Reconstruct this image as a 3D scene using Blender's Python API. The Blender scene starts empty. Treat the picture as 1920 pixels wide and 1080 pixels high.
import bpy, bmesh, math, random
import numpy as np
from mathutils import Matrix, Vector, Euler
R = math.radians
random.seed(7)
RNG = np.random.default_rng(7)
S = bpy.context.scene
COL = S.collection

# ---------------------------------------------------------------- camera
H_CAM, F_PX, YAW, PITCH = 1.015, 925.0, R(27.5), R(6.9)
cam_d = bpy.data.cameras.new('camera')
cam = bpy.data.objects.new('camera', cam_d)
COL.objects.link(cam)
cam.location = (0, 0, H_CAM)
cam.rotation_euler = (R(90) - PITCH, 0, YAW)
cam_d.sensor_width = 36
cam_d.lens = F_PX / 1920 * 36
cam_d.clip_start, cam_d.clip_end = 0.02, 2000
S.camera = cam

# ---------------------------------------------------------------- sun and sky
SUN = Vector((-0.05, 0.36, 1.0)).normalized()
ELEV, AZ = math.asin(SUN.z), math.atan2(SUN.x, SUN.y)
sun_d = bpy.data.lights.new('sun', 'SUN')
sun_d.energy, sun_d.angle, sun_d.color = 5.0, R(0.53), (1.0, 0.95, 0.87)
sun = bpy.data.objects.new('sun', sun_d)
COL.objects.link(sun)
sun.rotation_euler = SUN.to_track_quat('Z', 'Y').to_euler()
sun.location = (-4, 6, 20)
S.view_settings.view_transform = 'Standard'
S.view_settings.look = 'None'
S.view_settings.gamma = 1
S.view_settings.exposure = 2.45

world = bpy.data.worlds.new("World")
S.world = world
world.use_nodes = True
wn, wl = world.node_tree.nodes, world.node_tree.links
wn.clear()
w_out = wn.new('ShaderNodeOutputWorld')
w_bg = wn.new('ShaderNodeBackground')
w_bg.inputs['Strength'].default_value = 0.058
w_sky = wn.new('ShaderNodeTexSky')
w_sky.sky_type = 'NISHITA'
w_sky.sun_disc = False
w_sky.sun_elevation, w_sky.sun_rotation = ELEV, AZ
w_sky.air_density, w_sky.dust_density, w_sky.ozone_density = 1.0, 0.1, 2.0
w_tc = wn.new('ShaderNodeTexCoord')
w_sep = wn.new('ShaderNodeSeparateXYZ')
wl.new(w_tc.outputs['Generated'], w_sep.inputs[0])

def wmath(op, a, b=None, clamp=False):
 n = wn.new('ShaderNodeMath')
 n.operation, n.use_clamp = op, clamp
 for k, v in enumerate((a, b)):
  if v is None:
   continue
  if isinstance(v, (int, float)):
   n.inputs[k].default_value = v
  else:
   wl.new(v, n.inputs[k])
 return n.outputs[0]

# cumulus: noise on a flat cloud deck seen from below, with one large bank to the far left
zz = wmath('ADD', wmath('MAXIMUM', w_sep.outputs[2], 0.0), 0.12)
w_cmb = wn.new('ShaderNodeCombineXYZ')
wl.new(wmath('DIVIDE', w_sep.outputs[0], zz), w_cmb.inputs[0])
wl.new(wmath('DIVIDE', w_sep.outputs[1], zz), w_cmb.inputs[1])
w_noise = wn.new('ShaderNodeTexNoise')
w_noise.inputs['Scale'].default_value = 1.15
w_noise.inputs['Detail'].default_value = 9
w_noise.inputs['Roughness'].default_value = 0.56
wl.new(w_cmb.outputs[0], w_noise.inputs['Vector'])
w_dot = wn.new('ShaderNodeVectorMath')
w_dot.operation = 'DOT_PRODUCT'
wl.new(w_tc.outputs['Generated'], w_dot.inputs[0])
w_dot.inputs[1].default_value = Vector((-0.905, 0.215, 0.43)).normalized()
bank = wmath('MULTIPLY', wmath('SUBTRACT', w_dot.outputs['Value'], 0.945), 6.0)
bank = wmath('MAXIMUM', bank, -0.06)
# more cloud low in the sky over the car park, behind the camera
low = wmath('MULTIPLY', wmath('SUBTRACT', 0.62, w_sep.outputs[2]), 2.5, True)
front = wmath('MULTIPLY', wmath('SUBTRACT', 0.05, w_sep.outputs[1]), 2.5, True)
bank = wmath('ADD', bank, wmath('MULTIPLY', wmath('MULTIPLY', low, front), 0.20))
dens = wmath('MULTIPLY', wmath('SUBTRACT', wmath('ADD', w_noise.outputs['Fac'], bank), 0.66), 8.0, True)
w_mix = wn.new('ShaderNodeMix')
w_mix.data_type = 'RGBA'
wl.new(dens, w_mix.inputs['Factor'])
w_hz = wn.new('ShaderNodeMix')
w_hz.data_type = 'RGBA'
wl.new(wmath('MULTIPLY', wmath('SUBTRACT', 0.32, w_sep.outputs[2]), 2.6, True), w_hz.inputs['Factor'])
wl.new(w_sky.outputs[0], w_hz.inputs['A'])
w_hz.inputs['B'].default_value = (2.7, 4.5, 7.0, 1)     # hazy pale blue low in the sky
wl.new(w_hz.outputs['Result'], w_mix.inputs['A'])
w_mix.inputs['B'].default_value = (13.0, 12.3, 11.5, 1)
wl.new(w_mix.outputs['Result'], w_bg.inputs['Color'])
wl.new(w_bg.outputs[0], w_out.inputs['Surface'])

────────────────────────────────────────

* _Instruction_
Reply with nothing except the number of lines in the listing above that include the string "scene".

* _Full solution_
2